Let's say for example, and of course this is sheer speculation, that their secret strategy was to buy Disney

That is precisely the kind of deworsification I'd hate to see happen. Why would you want them to spend a penny on something that doesn't fit into precisely what has made them the most profitable business in the universe?


Yeah, I hesitated before providing that example, but went with it to try to make my point clearer. What I cautioned against, was taking this particular speculative example too seriously.

Having said all that, I think a reasonable case could be made, that if Steve really had some brilliant idea on how to rework TV, then to make it succeed Apple would probably have to shake up the content provider ecosystem. And the only way to do that might be to buy an important one or two of them. Disney being one that Apple has had historically close relationships with. So it's not a totally unreasonable example.

What examples do you have of great, focused businesses which became better by an enormous acquistion?
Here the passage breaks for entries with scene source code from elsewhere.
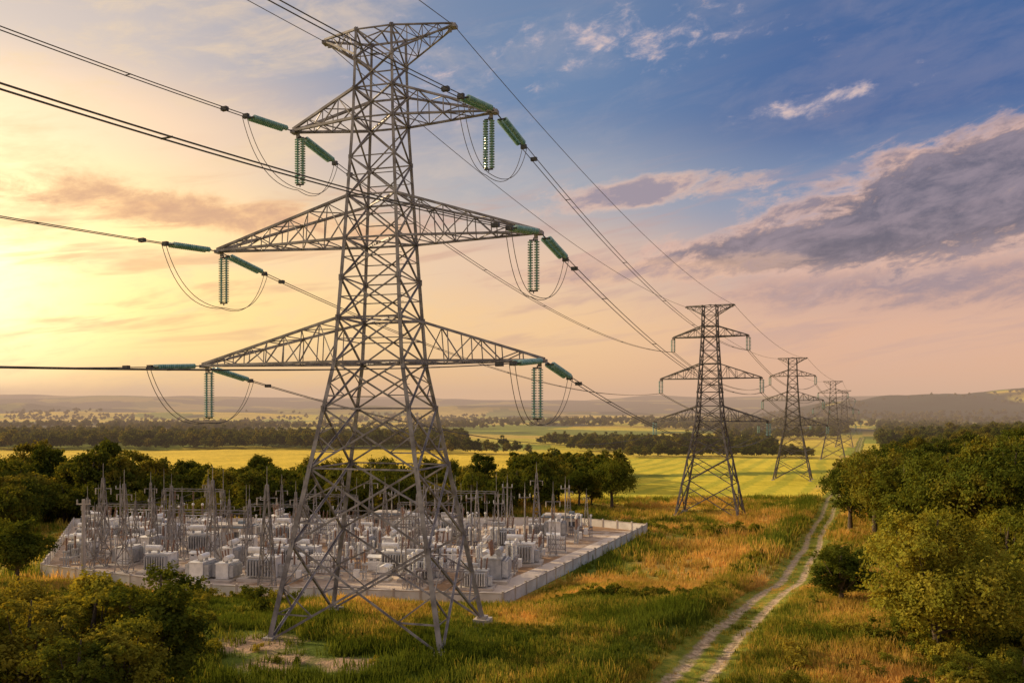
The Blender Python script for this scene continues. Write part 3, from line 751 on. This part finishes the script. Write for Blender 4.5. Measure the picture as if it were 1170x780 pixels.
# ---------------------------------------------------------------- haze volume
m,nt=newmat('air_haze_volume')
ab=N(nt,'ShaderNodeVolumeAbsorption'); ab.inputs['Color'].default_value=(0,0,0,1); ab.inputs['Density'].default_value=1/5600
em=N(nt,'ShaderNodeEmission'); em.inputs['Color'].default_value=(.84,.56,.40,1); em.inputs['Strength'].default_value=.74/5600
ad=N(nt,'ShaderNodeAddShader'); nt.links.new(ab.outputs[0],ad.inputs[0]); nt.links.new(em.outputs[0],ad.inputs[1])
o=N(nt,'ShaderNodeOutputMaterial'); nt.links.new(ad.outputs[0],o.inputs['Volume'])
mb=MB(); mb.box((0,4980,80),(19500,9340,320)); mb.obj('air_haze',[m])

# ---------------------------------------------------------------- world
w=bpy.data.worlds.new('World'); scene.world=w; w.use_nodes=True; nt=w.node_tree; nt.nodes.clear()
dv=N(nt,'ShaderNodeTexCoord').outputs['Generated']; sp=N(nt,'ShaderNodeSeparateXYZ'); nt.links.new(dv,sp.inputs[0])
dx,dy,dz=sp.outputs
az=M(nt,'ARCTAN2',dx,dy); el=M(nt,'ARCSINE',dz)
def ramp(v,stops):
    v=M(nt,'DIVIDE',v,1.3)
    cr=N(nt,'ShaderNodeValToRGB'); nt.links.new(v,cr.inputs[0]); cr.color_ramp.interpolation='EASE'; e=cr.color_ramp.elements
    e[0].position=stops[0][0]/1.3; e[0].color=lin(*stops[0][1]); e[1].position=stops[-1][0]/1.3; e[1].color=lin(*stops[-1][1])
    for p_,c in stops[1:-1]: q=e.new(p_/1.3); q.color=lin(*c)
    return cr.outputs[0]
Lc=ramp(el,[(0,(250,198,116)),(.10,(255,220,134)),(.2,(255,216,152)),(.31,(224,194,170)),(.40,(172,168,176)),(.6,(150,156,172)),(1.1,(212,196,186))])  # top stop in all ramps: unseen zenith, brightened to add ambient light
Cc=ramp(el,[(0,(248,196,132)),(.10,(248,204,148)),(.18,(228,194,166)),(.27,(160,166,178)),(.37,(100,130,168)),(.6,(108,126,158)),(1.1,(212,196,186))])
Rc=ramp(el,[(0,(234,178,142)),(.08,(226,176,148)),(.16,(186,162,162)),(.24,(110,136,172)),(.34,(58,96,150)),(.6,(86,108,148)),(1.1,(212,196,186))])
base=MIX(nt,RANGE(nt,az,-.50,.04),Lc,Cc); base=MIX(nt,RANGE(nt,az,.0,.42),base,Rc)
sd=(math.sin(SUN_AZ)*math.cos(SUN_EL),math.cos(SUN_AZ)*math.cos(SUN_EL),math.sin(SUN_EL))
ga_=math.radians(-37); ge_=math.radians(6.5)
dt=N(nt,'ShaderNodeVectorMath',operation='DOT_PRODUCT'); nt.links.new(dv,dt.inputs[0]); dt.inputs[1].default_value=(math.sin(ga_)*math.cos(ge_),math.cos(ga_)*math.cos(ge_),math.sin(ge_))
dp=M(nt,'MAXIMUM',dt.outputs['Value'],0)
base=MIX(nt,M(nt,'MULTIPLY',M(nt,'POWER',dp,18),.62),base,(1.0,.68,.26,1),'ADD')
base=MIX(nt,M(nt,'MULTIPLY',M(nt,'POWER',dp,110),1.1),base,(1.0,.86,.52,1),'ADD')
def vec(a,b_,c=0.0):
    n=N(nt,'ShaderNodeCombineXYZ'); setin(nt,n,0,a); setin(nt,n,1,b_); setin(nt,n,2,c); return n.outputs[0]
elt=M(nt,'SUBTRACT',el,M(nt,'MULTIPLY',az,.16))
def gauss(caz,cel,saz,sel,tilt=0):
    a=M(nt,'DIVIDE',M(nt,'SUBTRACT',az,caz),saz)
    e_=M(nt,'SUBTRACT',el,M(nt,'MULTIPLY',M(nt,'SUBTRACT',az,caz),tilt)); e_=M(nt,'DIVIDE',M(nt,'SUBTRACT',e_,cel),sel)
    r2=M(nt,'ADD',M(nt,'MULTIPLY',a,a),M(nt,'MULTIPLY',e_,e_)); return M(nt,'EXPONENT',M(nt,'MULTIPLY',r2,-1.0))
c1=NOISE(nt,vec(M(nt,'MULTIPLY',az,3.2),M(nt,'MULTIPLY',elt,11.0)),1.0,6,.6,.6)
c2=NOISE(nt,vec(M(nt,'MULTIPLY',az,11.0),M(nt,'MULTIPLY',elt,30.0),3.0),1.0,6,.66,.5)
c3=NOISE(nt,vec(M(nt,'MULTIPLY',az,5.0),M(nt,'MULTIPLY',elt,40.0),7.0),1.0,4,.6,.4)
c4=NOISE(nt,vec(M(nt,'MULTIPLY',az,26.0),M(nt,'MULTIPLY',elt,52.0),5.0),1.0,6,.65,.3)
glowf=M(nt,'POWER',dp,5)
veil=RANGE(nt,M(nt,'ADD',c1,M(nt,'MULTIPLY',M(nt,'SUBTRACT',c2,.5),.6)),.42,.70)
veilm=M(nt,'MULTIPLY',veil,RANGE(nt,az,-.35,.12,.66,.10))
veilc=MIX(nt,glowf,lin(208,188,184),lin(255,222,166))
base=MIX(nt,veilm,base,veilc)
st=M(nt,'MULTIPLY',RANGE(nt,c3,.5,.68),RANGE(nt,el,.02,.12)); st=M(nt,'MULTIPLY',st,RANGE(nt,el,.22,.32,.55,.03))
base=MIX(nt,st,base,MIX(nt,glowf,lin(176,150,156),lin(230,170,116)))
def bank(cur,g,amp,lo,hi,lit,dark,nz,dark0,dark1,op=.93):
    dn=M(nt,'ADD',M(nt,'MULTIPLY',g,amp),M(nt,'SUBTRACT',nz,.5))
    a_=RANGE(nt,dn,lo,hi); 
    cc=MIX(nt,RANGE(nt,M(nt,'ADD',dn,M(nt,'MULTIPLY',M(nt,'SUBTRACT',c4,.5),.30)),dark0,dark1),lit,dark)
    return MIX(nt,M(nt,'MULTIPLY',a_,op),cur,cc)
nzb=M(nt,'ADD',M(nt,'MULTIPLY',c1,.30),M(nt,'ADD',M(nt,'MULTIPLY',c2,.70),M(nt,'MULTIPLY',c4,.25))); nzb=M(nt,'SUBTRACT',nzb,.125)
g=gauss(.50,.14,.34,.038,-.02); base=bank(base,g,.55,.12,.50,lin(214,168,148),lin(140,126,142),nzb,.25,.6,.88)
g=gauss(.56,.232,.27,.068,.15); g2=gauss(.38,.19,.24,.034,.03); g=M(nt,'MAXIMUM',g,M(nt,'MULTIPLY',g2,.95))
dkt=M(nt,'ADD',M(nt,'MULTIPLY',c2,.6),M(nt,'MULTIPLY',c4,.4))
dkc=MIX(nt,RANGE(nt,dkt,.36,.62),lin(74,80,104),lin(138,126,140))
base=bank(base,g,.68,.16,.36,lin(230,186,166),dkc,nzb,.22,.42)
g=gauss(.16,.262,.14,.020,.10); base=bank(base,g,.48,.16,.38,lin(232,192,168),lin(150,138,152),nzb,.22,.46,.88)
g=gauss(.20,.17,.24,.018,.02); base=bank(base,g,.42,.14,.42,lin(232,186,152),lin(172,146,146),nzb,.22,.48,.75)
g=gauss(-.36,.225,.22,.024,-.04); base=bank(base,g,.42,.12,.36,lin(248,194,138),lin(204,154,124),nzb,.2,.5,.82)
g=gauss(.16,.43,.17,.035,.0); g2=gauss(.36,.345,.10,.012,.1); g3=gauss(-.12,.40,.20,.06,-.1)
g=M(nt,'MAXIMUM',M(nt,'MAXIMUM',g,g2),M(nt,'MULTIPLY',g3,.6))
nzc=M(nt,'ADD',M(nt,'MULTIPLY',c4,.75),M(nt,'MULTIPLY',c1,.25))
base=bank(base,g,.24,.12,.38,lin(190,178,188),lin(232,202,190),nzc,.15,.4,.75)
sky=N(nt,'ShaderNodeTexSky'); sky.sky_type='NISHITA'; sky.sun_disc=False; sky.sun_elevation=SUN_EL; sky.sun_rotation=SUN_AZ
b1=N(nt,'ShaderNodeBackground'); nt.links.new(sky.outputs[0],b1.inputs[0]); b1.inputs[1].default_value=.06
b2=N(nt,'ShaderNodeBackground'); nt.links.new(base,b2.inputs[0]); b2.inputs[1].default_value=1.12
mx=N(nt,'ShaderNodeMixShader'); mx.inputs[0].default_value=.94
nt.links.new(b1.outputs[0],mx.inputs[1]); nt.links.new(b2.outputs[0],mx.inputs[2])
o=N(nt,'ShaderNodeOutputWorld'); nt.links.new(mx.outputs[0],o.inputs[0])
w.cycles.sampling_method='MANUAL'; w.cycles.sample_map_resolution=512

l=bpy.data.lights.new('sun','SUN'); l.energy=5; l.angle=math.radians(.5); l.color=(1,.77,.46)
so=link(bpy.data.objects.new('sun',l)); so.rotation_euler=(-Vector(sd)).to_track_quat('-Z','Y').to_euler()
c=bpy.data.cameras.new('camera'); c.lens=28; c.sensor_width=36; c.shift_y=.0667; c.clip_end=40000; c.clip_start=.5
co=link(bpy.data.objects.new('camera',c)); co.location=(0,0,CAMZ); co.rotation_euler=(math.radians(90),0,0); scene.camera=co
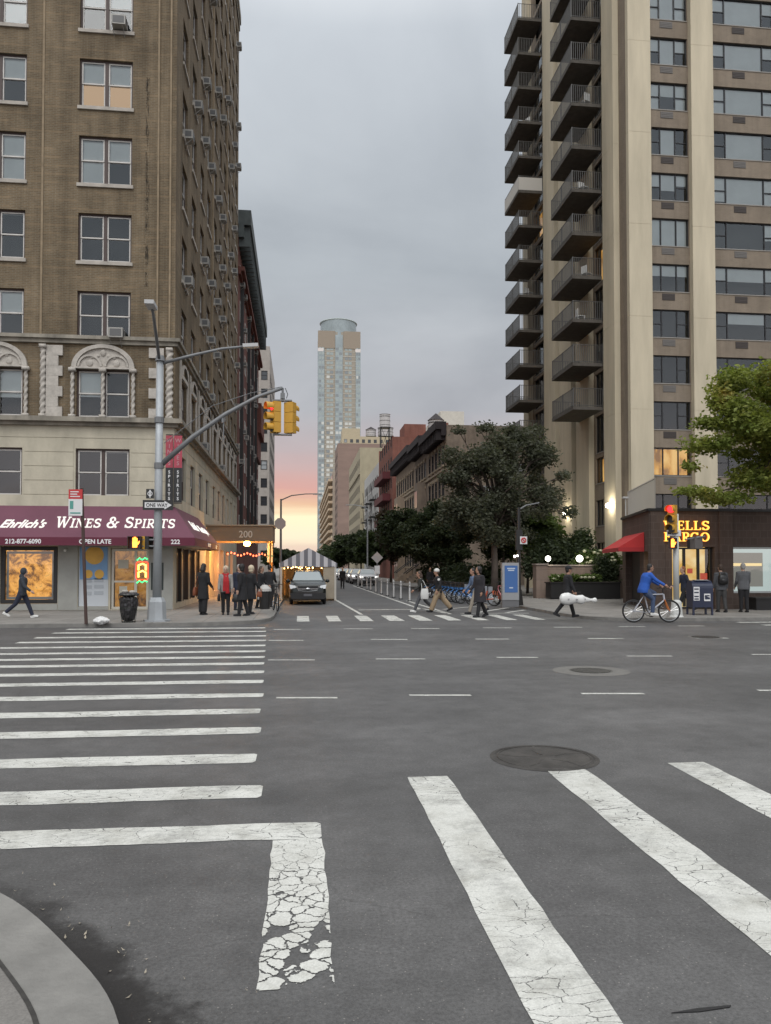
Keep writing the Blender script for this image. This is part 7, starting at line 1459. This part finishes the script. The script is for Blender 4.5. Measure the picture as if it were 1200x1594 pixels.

I agree that diversification is usually diworsification. But I haven't earned a Ph.D. on the subject that could make me able to list the top ten successes and failures. Maybe GE has swallowed some big companies in its past, I don't know. EBay did well in buying PayPal for a pretty penny, because it made eminent business sense. Yet eBay failed with Skype, but that made little business sense in the first place.

I wouldn't be too dogmatic about diworsification. There are probably some cases where it makes a lot of sense, and others where it doesn't. Apple has time and again done things that others failed at and surprised the world by doing them right. Music players, smartphones and tablets come to mind. Buying a content provider would make sense to me if that's the key bottleneck to moving television into the modern age.

But as I said, more likely they would spread their 100 billion eggs in different prodcat baskets. Each basket might start off from small acqusition(s) rather than large acquisitions. But collectively they might require big expenditure, hence Apple holding on to that cash pile.